A week ago, I saw a replica of the gates at Buchenwald in the British Museum's exhibition on Germany. That caption translates as "To each his own" . The wording faced inwards towards the prisoners and was apparently carefully maintained by the inmates, with the red writing kept freshly painted. One theory is that the Bauhaus lettering was perhaps a subtle gesture of defiance to the Nazis, but to be honest, I imagine most of the inmates had rather more important things on their mind than that..
Today marks
the 70th anniversary of the liberation of the Auschwitz concentration camp; a camp that also featured some famous gates.
Work makes you free. As wikipedia
says about the text:
"In The Kingdom of Auschwitz, Otto Friedrich wrote about Rudolf Höss, regarding his decision to display the motto so prominently at the Auschwitz entrance:
"
He seems not to have intended it as a mockery, nor even to have intended it literally, as a false promise that those who worked to exhaustion would eventually be released, but rather as a kind of mystical declaration that self-sacrifice in the form of endless labour does in itself bring a kind of spiritual freedom."

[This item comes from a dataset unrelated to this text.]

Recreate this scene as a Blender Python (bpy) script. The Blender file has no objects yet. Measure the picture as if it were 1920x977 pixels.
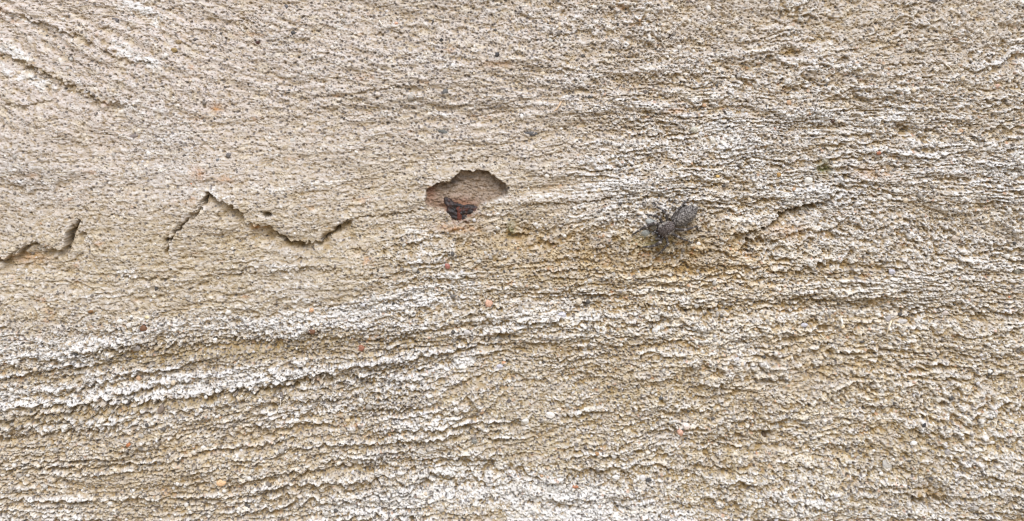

Considering the role played by the Auschwitz prisons during the Holocaust as well as the individual prisoner's knowledge that once they entered the camp freedom was not likely to be obtained by any means other than death, the cruel comedy of the slogan becomes strikingly clear. The psychological impact it wrought on those who passed through the gates of each of the camps where it was seen was incredibly powerful"
Like most other Nazi concentration camps, Auschwitz didn't leave many survivors. Those who remain today are unlikely to live very much longer to bear first hand witness to the horrors they survived, and with their passing, the story will seem just that little bit more remote to those of us who came afterwards.
Let's just remind ourselves of some of the facts:
While under Allied interrogation, Rudolf Höss, commandant of Auschwitz concentration camp from 1940 to 1943, said that Adolf Eichmann told him that two and a half million Jews had been killed in the gas chambers at Auschwitz-Birkenau and about half a million had died "naturally". Later he wrote "I regard two and a half million far too high. Even Auschwitz had limits to its destructive possibilities". The likely death toll is probably somewhere between one and two million people.... an astonishing and horrifying number.
One to two million people. Exterminated in a single facility. Six million in total under Nazi rule.
It's difficult to comprehend, isn't it?
Could it happen again? Do we really need to ask the question? Has it not happened in many places since? Cambodia, Rwanda, Sudan, Bosnia....
Could it ever happen here? Well, you'd imagine that it couldn't..... but the next time you hear someone talking about a group of people as though they are different from ourselves, just think. Look around you: it's happening in this country right now, whether it's Muslims, Eastern European immigrants, benefit scroungers, homosexuals or whoever.... the minute you begin to think of them as "other" to yourself, then you've set a foot down the path towards those gates.
Just watch the rhetoric our politicians will be spouting as we head towards the next General Election, and you'll see what I mean. Nigel Farage may seem like a bit of an idiot now; someone to laugh at.... but they said almost exactly the same things about Adolf Hitler in the early 1930s in Germany too. Politicians fell over themselves to make deals with him, thinking they could control him.
Those who do not remember the past are condemned to repeat it.
As my wife often points out, Brecht said "
Der Schoß ist fruchtbar noch, aus dem das kroch". The womb he crawled from is still fertile.
A thought I had when you shared the pic of the replica gate earlier: I'd dismiss the idea of the Bauhaus lettering being a subtle dig. If it were, why would the Nazi's have allowed the inmates to cut into the gate to form the lettering?